A driver with a car came just as I was about to check with the Korean travel firm, and off
we set to Gunpo city, and to find where teacher Kim lived in the Sanbon district. The driver
had to chat with someone driving a small van, and also to ring teacher Kim, before we
arrived at the right tower block in a grove of tower blocks. Teacher Kim has a large two storey
apartment at the top of one of these tower blocks which he uses to put up the foreign students who
attend his Baduk academy BIBA. I luckily had a room to myself as the
student whose room it was studies in Seoul during the week.
It’s a short walk from the apartment to the BIBA, it was only by the last day of my stay that I knew the twists and turns to take! One does self study at BIBA before 2pm when the teachers arrive, I had a kind of breakfast / lunch at a chain called Paris Baguette of some pastries and green tea (found the iced green tea best as the hot tea was too hot in the already hot weather in Sanbon - glad I wasn’t there in summer when temperatures are in the high thirties). There were multiple Paris Baguette stores in Sanbon just as there were multiple 7-11s, less than a hundred yards apart! English is less established in Sanbon than Seoul but I managed as necessary by pointing. There seemed to be eateries and shops everywhere you looked in Sanbon, many quite upmarket like the cake shops.
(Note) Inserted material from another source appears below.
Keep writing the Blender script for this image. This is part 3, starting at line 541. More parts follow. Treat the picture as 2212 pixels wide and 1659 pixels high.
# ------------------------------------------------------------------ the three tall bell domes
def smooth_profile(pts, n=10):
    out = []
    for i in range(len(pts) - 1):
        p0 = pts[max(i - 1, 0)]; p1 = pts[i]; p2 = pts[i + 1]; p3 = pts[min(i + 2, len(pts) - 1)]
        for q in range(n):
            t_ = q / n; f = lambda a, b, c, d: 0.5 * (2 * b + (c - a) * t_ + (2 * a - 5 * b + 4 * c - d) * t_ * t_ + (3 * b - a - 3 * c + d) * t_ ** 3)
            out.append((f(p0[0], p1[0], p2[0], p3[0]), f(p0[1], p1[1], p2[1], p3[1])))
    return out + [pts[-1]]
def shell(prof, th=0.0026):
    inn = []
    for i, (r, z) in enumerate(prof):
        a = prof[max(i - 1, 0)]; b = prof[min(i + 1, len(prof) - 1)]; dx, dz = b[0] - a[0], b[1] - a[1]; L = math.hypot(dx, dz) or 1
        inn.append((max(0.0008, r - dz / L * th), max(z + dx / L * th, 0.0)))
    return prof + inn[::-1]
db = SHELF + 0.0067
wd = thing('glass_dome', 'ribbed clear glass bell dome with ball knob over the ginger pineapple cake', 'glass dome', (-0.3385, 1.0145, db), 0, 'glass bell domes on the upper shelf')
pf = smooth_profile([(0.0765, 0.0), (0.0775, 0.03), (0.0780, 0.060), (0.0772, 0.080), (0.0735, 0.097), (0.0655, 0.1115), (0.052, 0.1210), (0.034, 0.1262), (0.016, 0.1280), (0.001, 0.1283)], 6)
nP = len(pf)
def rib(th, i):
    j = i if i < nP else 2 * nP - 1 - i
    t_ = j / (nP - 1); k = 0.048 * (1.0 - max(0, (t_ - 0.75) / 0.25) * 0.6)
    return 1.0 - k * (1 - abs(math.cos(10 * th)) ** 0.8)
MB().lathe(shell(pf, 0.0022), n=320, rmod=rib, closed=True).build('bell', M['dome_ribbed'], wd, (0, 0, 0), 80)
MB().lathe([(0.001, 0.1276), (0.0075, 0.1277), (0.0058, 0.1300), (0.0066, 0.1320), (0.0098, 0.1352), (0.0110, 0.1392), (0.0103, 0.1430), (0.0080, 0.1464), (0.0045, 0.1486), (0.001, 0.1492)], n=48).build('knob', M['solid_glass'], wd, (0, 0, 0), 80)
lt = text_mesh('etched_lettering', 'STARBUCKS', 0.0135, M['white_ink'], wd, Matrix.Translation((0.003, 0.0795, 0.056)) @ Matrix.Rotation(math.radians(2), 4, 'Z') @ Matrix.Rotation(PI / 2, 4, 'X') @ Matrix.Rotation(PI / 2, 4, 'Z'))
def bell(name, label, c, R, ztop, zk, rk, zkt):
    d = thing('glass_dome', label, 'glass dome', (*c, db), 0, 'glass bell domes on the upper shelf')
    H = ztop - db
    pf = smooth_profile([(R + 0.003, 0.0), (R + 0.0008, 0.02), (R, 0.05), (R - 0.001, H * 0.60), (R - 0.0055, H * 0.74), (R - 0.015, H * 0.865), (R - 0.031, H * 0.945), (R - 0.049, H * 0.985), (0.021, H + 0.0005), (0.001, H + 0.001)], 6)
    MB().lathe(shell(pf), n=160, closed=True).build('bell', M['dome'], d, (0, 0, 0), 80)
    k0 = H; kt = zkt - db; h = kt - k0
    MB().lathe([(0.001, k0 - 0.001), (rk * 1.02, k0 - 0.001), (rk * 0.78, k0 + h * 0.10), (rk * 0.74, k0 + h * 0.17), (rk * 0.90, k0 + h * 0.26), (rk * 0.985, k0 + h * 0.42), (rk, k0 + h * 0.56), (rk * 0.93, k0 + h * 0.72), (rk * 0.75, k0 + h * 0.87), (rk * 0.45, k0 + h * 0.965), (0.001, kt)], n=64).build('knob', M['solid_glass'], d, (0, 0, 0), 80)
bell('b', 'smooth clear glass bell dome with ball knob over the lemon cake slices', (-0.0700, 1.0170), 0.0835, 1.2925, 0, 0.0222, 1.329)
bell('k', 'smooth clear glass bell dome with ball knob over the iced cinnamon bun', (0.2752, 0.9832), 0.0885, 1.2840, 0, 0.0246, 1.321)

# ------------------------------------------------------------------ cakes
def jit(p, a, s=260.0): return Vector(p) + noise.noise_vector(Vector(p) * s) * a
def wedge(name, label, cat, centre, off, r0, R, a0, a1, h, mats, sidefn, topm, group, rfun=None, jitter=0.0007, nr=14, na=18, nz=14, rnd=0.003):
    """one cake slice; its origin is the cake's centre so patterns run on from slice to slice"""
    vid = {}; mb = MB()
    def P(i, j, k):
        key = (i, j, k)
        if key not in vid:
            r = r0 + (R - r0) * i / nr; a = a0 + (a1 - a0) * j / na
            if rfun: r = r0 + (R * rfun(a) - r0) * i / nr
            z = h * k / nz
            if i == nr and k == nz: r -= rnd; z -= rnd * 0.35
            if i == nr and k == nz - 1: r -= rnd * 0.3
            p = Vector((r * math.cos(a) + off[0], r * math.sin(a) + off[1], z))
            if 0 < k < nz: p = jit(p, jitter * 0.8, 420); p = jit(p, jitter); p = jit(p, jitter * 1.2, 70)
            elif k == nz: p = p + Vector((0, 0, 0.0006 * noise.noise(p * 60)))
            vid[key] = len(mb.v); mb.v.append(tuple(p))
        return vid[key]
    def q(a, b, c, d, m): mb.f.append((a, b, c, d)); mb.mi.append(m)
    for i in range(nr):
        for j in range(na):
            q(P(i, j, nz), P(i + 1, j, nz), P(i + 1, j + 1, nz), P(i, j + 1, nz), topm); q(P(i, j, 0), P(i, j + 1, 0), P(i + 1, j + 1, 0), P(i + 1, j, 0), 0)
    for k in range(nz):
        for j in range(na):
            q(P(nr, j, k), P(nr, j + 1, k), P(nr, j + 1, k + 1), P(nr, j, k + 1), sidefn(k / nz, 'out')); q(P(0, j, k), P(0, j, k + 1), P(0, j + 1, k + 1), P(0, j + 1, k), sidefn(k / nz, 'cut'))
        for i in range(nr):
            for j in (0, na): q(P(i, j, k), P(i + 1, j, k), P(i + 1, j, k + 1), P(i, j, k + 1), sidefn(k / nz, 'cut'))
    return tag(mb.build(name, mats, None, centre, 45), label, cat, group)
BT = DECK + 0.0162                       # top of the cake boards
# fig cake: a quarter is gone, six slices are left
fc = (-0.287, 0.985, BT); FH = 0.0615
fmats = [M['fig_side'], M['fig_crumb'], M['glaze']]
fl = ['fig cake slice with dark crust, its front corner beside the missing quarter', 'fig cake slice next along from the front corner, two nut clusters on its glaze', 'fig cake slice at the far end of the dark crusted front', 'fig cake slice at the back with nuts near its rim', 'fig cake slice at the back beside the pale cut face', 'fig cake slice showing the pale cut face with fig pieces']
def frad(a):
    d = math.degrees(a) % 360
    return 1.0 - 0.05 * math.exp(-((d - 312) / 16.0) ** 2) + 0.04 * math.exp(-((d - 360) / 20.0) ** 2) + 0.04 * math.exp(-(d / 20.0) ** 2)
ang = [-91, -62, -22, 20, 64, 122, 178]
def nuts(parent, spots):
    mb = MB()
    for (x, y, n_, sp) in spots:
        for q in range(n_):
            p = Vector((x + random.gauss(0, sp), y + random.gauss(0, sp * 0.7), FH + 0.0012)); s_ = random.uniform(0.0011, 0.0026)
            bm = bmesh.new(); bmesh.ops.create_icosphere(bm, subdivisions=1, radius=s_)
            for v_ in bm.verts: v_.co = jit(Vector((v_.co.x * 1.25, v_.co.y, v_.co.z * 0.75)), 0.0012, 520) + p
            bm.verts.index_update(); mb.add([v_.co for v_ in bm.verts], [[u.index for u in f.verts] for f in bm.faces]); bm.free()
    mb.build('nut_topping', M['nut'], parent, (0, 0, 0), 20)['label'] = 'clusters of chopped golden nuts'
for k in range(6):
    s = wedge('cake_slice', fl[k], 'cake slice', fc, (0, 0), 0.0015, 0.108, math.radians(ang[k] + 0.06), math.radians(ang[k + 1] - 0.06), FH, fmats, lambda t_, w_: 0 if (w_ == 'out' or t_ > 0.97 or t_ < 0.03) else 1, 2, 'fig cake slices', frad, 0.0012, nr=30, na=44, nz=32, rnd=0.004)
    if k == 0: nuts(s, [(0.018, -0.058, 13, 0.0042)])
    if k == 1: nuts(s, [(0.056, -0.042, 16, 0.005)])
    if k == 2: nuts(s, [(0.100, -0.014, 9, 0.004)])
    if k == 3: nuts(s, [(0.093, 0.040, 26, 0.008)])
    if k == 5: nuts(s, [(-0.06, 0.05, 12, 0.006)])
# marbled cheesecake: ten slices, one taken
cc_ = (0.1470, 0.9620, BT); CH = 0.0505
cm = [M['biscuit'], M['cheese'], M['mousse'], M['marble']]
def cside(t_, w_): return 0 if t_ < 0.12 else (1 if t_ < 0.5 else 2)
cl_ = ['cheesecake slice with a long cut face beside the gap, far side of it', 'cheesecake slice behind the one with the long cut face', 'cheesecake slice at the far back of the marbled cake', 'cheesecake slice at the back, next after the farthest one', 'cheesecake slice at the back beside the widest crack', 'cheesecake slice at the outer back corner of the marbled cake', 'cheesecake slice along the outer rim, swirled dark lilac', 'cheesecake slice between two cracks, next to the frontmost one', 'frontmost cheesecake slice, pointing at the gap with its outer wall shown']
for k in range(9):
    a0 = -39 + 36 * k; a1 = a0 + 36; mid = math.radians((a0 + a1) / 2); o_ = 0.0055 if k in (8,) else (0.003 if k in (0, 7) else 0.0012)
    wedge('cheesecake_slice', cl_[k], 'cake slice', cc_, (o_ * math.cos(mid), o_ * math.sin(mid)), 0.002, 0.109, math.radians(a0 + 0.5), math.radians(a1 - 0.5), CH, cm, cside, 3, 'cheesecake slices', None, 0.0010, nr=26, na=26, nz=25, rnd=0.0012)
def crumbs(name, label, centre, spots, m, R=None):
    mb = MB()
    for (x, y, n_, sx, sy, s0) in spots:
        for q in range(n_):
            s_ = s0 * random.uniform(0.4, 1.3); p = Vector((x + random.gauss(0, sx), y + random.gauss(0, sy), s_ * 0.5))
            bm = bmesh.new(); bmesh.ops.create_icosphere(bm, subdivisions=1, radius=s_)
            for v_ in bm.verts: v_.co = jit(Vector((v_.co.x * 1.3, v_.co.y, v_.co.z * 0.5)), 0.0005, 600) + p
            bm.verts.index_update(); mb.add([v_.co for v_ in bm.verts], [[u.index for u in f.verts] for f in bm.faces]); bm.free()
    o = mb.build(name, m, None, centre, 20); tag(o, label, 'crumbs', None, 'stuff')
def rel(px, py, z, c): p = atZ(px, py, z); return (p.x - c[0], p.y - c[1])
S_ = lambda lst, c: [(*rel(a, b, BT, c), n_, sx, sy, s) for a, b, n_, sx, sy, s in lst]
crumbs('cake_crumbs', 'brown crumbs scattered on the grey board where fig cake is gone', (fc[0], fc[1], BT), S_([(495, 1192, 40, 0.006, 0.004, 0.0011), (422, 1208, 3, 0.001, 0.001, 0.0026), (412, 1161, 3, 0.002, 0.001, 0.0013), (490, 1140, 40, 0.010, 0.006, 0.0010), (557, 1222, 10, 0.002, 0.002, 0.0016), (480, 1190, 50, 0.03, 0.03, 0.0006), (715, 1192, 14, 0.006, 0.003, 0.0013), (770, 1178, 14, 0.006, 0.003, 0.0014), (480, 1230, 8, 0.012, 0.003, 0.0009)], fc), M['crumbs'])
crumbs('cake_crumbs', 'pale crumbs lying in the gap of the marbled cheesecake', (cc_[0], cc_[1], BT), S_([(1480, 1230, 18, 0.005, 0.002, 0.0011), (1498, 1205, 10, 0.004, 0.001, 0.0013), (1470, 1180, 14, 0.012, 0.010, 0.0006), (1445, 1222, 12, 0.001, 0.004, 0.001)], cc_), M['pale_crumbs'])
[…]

BIBA mainly teaches youngsters, both boys and girls. The stronger students don’t attend
normal school at all, but study Baduk all the time. I was very puzzled by this coming
from the UK where this wouldn’t be allowed - it is a problem for those who don’t make
the professional grade. At the apartment but also at BIBA one takes one’s shoes off,
at BIBA there is a supply of slippers at the door.
I played several games at BIBA, usually losing by miles. It’s salutary playing a young kid, getting obliterated, and then him telling you how badly one played. I also studied opening positions, and got some way through a set of tsume-go problems. It was quite hot inside BIBA, I sometimes would go out for fresh air and once had an iced blue coloured lemonade drink. A treat watching them halve a real lemon, squeeze it into a plastic cup, add blue colouring, then put into a machine which chilled it and sealed it, then pierce the top with a thick straw.
I ate out on the nights in Sanbon with people from BIBA, very sociable. The first night
was at a barbecue place where you cook the food yourselves using a grill in the table. The
heat from the coals under the grill made me feel unwell. Following Korean tradition the
youngest person does the cooking, as we were using chopsticks there was a pair of scissors
provided to cut the meat. The second night three of us went to a Korean flavoured Japanese
restaurant, but later on that evening a larger group of us went to a ‘pub’ with loud music
and packing crate decor where we had pineapple flavoured soju. The third night the same
three of us went to another barbecue cook it yourself place (called Dino Meat) where we
sat on the floor, and you could press buzzers on the tables to call the waitresses.
We being there amused the staff a lot.
We would then return to the apartment around 10pm - even at that time you would see children in school uniform. A lot of long suffering children have to go to cram schools, there was one next door to BIBA. The last night I was there Teacher Kim cooked some very hot noodles, I could just about eat them but my lips burned for a while afterwards. His family were watching the Korean TV drama “Entertainer” on a very large TV.